The effect of silicon content on long crack fatigue behaviour of aluminium–silicon piston alloys at elevated temperature

Abstract

The microstructure of aluminium piston alloys comprises primary and eutectic silicon together with numerous intermetallics. Previous research has shown that primary silicon strongly influences both fatigue crack initiation and subsequent propagation behaviour, however, the detailed effects of varying silicon volume fraction and morphology have not been fully addressed. Therefore, the fatigue properties of a number of candidate piston alloys with varying volume fractions of silicon have been studied. Long crack fatigue tests have been performed at room and elevated temperature typical of the gudgeon pin boss (200 °C) using a test frequency of 15 Hz (a typical engine frequency at engine idle condition).

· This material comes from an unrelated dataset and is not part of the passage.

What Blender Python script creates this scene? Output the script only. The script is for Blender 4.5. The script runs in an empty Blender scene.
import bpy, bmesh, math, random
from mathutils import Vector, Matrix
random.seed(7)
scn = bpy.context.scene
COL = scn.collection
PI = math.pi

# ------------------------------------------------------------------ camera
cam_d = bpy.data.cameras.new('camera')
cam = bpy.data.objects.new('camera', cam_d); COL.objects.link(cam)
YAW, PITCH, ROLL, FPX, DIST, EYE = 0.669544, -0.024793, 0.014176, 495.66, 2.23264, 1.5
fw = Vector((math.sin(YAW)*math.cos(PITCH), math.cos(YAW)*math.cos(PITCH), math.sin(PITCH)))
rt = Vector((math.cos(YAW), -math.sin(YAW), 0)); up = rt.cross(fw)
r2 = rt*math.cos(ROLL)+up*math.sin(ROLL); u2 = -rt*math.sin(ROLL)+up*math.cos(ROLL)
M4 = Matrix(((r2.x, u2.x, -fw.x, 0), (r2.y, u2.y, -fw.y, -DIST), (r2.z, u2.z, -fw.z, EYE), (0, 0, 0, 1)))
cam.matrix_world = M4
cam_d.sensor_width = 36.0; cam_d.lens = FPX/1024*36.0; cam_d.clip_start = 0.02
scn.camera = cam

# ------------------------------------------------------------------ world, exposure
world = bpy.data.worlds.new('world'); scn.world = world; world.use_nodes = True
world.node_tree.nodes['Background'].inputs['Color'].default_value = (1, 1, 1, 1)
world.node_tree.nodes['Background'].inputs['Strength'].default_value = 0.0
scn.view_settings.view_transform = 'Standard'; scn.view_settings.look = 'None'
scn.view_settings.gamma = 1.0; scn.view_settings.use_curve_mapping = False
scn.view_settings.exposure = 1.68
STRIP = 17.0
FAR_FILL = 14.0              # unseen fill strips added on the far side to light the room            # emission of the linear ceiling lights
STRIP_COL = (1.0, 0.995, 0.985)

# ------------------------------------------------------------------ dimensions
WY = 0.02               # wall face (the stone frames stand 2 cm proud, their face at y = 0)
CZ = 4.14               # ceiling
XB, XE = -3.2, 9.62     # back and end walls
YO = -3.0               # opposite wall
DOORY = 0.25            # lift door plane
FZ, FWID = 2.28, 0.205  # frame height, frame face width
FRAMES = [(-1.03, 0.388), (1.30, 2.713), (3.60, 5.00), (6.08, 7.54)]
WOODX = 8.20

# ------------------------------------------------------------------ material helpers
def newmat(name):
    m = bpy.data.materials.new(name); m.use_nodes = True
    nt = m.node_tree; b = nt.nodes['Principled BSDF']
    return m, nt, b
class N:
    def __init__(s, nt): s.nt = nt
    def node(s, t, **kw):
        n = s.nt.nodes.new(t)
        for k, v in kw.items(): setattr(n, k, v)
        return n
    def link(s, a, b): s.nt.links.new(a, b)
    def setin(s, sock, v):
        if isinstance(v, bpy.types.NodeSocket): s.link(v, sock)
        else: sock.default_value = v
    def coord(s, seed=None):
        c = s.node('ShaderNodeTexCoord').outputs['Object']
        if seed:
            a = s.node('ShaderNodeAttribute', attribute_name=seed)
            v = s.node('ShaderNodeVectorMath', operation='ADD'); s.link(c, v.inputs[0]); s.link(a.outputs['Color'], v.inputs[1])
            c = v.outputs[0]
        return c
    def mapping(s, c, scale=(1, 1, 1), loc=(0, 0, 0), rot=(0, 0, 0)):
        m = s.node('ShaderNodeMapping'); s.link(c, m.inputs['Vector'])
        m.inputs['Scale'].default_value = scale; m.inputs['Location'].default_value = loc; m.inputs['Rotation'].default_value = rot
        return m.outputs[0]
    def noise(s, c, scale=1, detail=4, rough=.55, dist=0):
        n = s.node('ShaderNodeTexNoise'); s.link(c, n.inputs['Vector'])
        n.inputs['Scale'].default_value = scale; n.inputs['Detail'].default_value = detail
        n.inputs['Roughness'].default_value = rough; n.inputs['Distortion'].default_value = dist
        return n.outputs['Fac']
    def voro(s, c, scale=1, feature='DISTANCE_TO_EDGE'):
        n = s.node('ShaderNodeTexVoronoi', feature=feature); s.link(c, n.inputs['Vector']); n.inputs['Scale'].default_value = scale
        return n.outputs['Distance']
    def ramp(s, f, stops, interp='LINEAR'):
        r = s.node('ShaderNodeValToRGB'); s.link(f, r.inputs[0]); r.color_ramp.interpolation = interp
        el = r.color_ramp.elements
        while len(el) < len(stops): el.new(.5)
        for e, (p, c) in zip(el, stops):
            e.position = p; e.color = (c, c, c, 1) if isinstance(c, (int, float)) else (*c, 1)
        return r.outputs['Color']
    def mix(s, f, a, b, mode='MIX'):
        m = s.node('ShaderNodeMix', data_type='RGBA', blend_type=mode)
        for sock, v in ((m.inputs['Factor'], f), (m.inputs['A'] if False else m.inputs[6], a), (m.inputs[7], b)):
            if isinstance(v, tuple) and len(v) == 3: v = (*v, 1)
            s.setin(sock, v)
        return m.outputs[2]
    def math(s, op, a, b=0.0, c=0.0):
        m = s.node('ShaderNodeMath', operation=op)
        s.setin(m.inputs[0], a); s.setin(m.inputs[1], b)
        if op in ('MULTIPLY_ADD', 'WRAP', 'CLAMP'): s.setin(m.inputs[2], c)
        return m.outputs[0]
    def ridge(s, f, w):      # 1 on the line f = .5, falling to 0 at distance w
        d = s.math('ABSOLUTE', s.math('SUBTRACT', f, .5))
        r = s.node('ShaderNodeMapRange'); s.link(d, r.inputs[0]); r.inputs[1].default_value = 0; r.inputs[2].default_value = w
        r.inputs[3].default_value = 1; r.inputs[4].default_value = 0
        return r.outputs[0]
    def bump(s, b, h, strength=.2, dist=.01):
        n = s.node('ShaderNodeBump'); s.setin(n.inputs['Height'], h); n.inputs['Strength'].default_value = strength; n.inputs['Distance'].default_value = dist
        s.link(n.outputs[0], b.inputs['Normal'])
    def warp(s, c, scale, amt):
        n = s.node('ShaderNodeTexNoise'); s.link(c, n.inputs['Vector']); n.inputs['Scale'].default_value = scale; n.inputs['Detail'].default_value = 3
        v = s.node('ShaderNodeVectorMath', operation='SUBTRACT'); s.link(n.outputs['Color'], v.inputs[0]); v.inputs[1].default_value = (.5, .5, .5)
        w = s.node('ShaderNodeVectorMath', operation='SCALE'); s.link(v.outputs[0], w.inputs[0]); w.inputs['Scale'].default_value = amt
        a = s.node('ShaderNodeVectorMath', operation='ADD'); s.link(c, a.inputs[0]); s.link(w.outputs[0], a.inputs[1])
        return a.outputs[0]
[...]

Microstructural characterisation using image analysis approaches combined with optical profilometry has been used to assess the fracture surfaces of test samples. The role of primary Si in enhancing crack growth rates at high Δ K levels, whilst affording improvements in crack growth rates at lower Δ K levels due to local crack deflections and shielding, has been confirmed. In the absence of primary Si (lower Si content alloys) the low Δ K level crack growth behaviour is dominated by matrix properties (intra-dendritic crack growth pre-dominates) whilst the high Δ K level crack growth behaviour is inter-dendritic and occurs along the weak path of the eutectic Si and/or intermetallic network.